Russian industry builds just 500 or 600 new tanks and a thousand or so new fighting vehicles every year. Russian forces in Ukraine have been losing around 1,400 tanks and 1,800 fighting vehicles every year.
At the same time, the Russian army in Ukraine has more than 400,000 people, thanks to an intensive mobilization effort to make good around 300,000 casualties. The army is 15 percent bigger than it was two years ago, meaning 15-percent greater demand for armored vehicles.
To make up the difference between losses and new production, the Russians have been pulling out of long-term storage thousands of vehicles, some of them dating back to the 1950s.
But reconditioning old vehicles takes time and money. And Cold War reserves are finite and running out. Under the most dire scenario for Russia, its stores of old tanks will deplete in a year.
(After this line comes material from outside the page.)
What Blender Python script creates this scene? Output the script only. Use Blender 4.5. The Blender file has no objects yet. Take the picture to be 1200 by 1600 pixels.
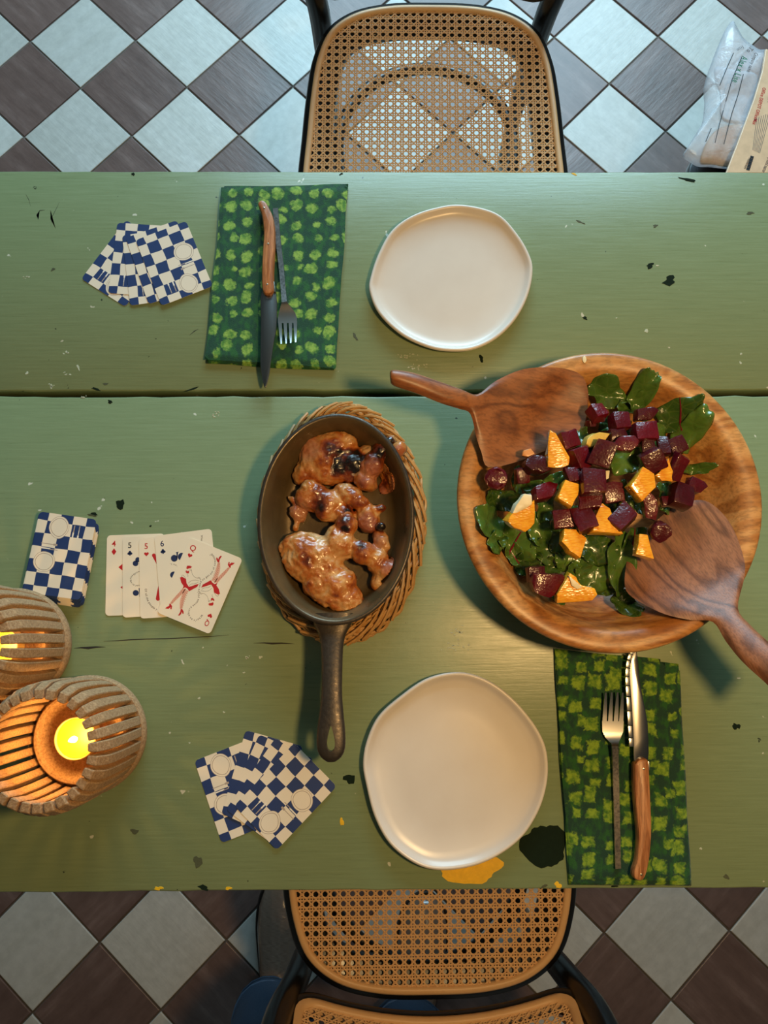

All that is to explain why, all along the 600-mile front line of Russia’s wider war on Ukraine, we’re seeing more and more civilian-style vehicles replacing military vehicles in Russian assault groups. First, Chinese-made Desertcross-1000 golf carts. And now: Ural cargo trucks.
On or around Thursday, Russian troops attacked Ukrainian positions around Robotyne, in southern Ukraine’s Zaporizhzhia Oblast, in Ural trucks fitted with do-it-yourself, anti-drone cage armor. The trucks got hit—possibly by running over mines. The surviving infantry dismounted, only to get bombed by drones from the Ukrainian national guard’s 3rd Brigade.
The Russian military has thousands of Ural trucks and has lost around 1,300 of them in Ukraine. But the two that got wrecked assaulting Robotyne were the first the Russians have lost in a direct attack on Ukrainian positions. The 16-ton, 27-seat Ural-4320 is slow, unarmed and unarmored. It’s not an assault vehicle any more than a golf cart is.
But it—and other civilian vehicles such as the Desertcross—are only going to become more common all along the 600-mile front line as purpose-made vehicles run out.
Which is not to say Russia can’t win skirmishes, battles and even entire campaigns. Six months after Russia-aligned Republicans in the U.S. House of Representatives blocked further U.S. aid to Ukraine, Ukrainian brigades are desperately low on ammunition as they await emergency assistance from Ukraine’s European allies.
As fragile as Russian regiments are, Ukrainian brigades are even more fragile. “Our current advances are mainly due to two main factors, Russia’s popular Storm Z Telegram channel noted. “The increase in the strike capabilities of our aviation and, at the same time, the enemy’s decline in his own firepower.”
The implication, of course, is that an increase in Ukraine’s firepower—from, say, an end to the Republicans’ intransigence—could have devastating consequences for Russian troops riding into battle in unarmored trucks.